Camden was America's worst defeat of the Revolution — a hero general who fled 60 miles and an army that collapsed in minutes before British bayonets.
By August 1780, the British Southern strategy was working brilliantly. Charleston had fallen with 5,000 American prisoners, and now General Cornwallis marched north to crush whatever remained of the Continental Army in the Carolinas.
Leading the American force was General Horatio Gates — the hero of Saratoga who Congress had sent south over Washington's objections. Gates arrived with an army of 4,000, but nearly 2,500 of them were untrained militia who had never fought a battle.
On August 16, Gates made a series of disastrous decisions, including marching his men all night through swampy Carolina heat without food. When the exhausted Americans met Cornwallis's force of 2,100 battle-hardened regulars, they were already spent.
The British launched a bayonet charge directly at the American militia on the left flank.

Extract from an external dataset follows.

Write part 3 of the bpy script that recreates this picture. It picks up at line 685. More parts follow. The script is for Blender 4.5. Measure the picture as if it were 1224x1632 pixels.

The militia — most of them having never faced a bayonet charge — dropped their weapons and ran. The collapse was instantaneous, spreading panic through the entire line.
Baron de Kalb, the Continental Army's senior officer on the field, was surrounded and shot 11 times before he fell. He died two days later. Meanwhile, General Gates fled — eventually covering 60 miles by nightfall. It was the longest recorded flight by a general in American history.
Camden gave Britain firm control of South Carolina and opened the door for the invasion of North Carolina. Gates was quietly sidelined and never held field command again. It would take the guerrilla tactics of Nathanael Greene and Daniel Morgan to turn the tide in the South.